'Hannibal' Recap: Freddy Lounds is Bad Sherlock

The show no longer has a setting or a real plot, but that's for the best.

The most notable thing about “…And the Woman Clothed in Sun,” this week’s installation of the now William Blake themed Hannibal, is the degree to which the show and its characters have become unmoored from time and space. Because the two main characters both have mind palaces and those mind palaces overlap with and incorporate flashbacks, it’s increasingly difficult to tell what happens when and where — and also increasingly irrelevant. The show is now using the new “Red Dragon” narrative to provide a through line while getting increasingly experimental in structure.

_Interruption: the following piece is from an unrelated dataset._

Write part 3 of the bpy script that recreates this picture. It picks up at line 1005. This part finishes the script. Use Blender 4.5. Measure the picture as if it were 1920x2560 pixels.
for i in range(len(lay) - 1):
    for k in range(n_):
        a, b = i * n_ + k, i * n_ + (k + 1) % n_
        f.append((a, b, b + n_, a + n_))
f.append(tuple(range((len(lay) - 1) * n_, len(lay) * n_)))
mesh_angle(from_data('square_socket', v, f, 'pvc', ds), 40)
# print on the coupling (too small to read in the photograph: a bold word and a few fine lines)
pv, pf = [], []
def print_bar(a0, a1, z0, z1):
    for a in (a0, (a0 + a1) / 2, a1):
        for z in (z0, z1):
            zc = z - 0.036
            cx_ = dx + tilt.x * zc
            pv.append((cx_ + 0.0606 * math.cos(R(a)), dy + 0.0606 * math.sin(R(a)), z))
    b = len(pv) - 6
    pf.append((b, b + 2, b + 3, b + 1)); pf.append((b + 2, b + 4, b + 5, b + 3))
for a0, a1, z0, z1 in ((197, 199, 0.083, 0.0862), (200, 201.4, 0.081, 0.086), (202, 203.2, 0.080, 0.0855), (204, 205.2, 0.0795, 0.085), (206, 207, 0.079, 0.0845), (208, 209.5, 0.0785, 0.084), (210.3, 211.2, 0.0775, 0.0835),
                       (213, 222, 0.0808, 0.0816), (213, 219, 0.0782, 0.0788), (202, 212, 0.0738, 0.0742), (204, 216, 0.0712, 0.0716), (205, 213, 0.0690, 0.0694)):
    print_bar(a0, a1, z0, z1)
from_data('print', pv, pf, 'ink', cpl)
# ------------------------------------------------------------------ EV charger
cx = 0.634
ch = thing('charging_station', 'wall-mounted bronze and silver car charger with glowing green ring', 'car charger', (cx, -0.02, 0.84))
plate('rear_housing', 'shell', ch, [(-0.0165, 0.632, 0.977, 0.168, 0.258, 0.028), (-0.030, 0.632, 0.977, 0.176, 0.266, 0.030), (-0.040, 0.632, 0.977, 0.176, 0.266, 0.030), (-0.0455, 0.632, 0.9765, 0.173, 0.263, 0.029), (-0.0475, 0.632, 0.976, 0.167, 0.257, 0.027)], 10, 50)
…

Will, Hannibal, and the miserable crew did less moving forward this week than filling in. We find out that the Abigail Hobbes murder was fake, that Alana Bloom is now part of the Verger family and kind of nuts, and the show provides a bit more characterization of Francis Dolarhyde, who might have a crush on a blind woman and would be lovable if it weren’t for the slaughtering families thing. Everyone involved has their acting pants on and it’s pure psychodrama to the near exclusion of traditional staging. This has become a show about conditions and flaws bouncing off of each other in some sort of platonic cave. It’s all shadows.

And the show’s best shadow is back. Freddy Lounds, a role so universal it can be played by the lumpen Philip Seymour Hoffman or the decidedly not Lara Jean Chorostecki, is an amazing narrative device: Whatever she touches turns to bullshit. She’s touching Will and that’s good news because she’s funny and cocky and he’s kind of a downer. There is actually a degree to which one can’t help but think of Sherlock and Lestrad while watching Lounds talk murder with Will. She likes puzzles and solutions and games and is generally having a really great time, while he is just trying to do a job. He wears his obligation like a barn coat — while also wearing a ton of barn coats.

But is Lounds Sherlock? Not exactly. She’s more of a composite of Watson and Holmes, less brilliant and more interested in writing. The fact that she lacks that Holmes-ain infallibility actually makes her more interesting because she’s not striving for truth so much as scandal. Her priorities are, in short, entirely different than the show’s. Hannibal wants to make you think and Freddy wants to entertain you with blood.

Long live Freddy (spoiler: that’s not gonna happen).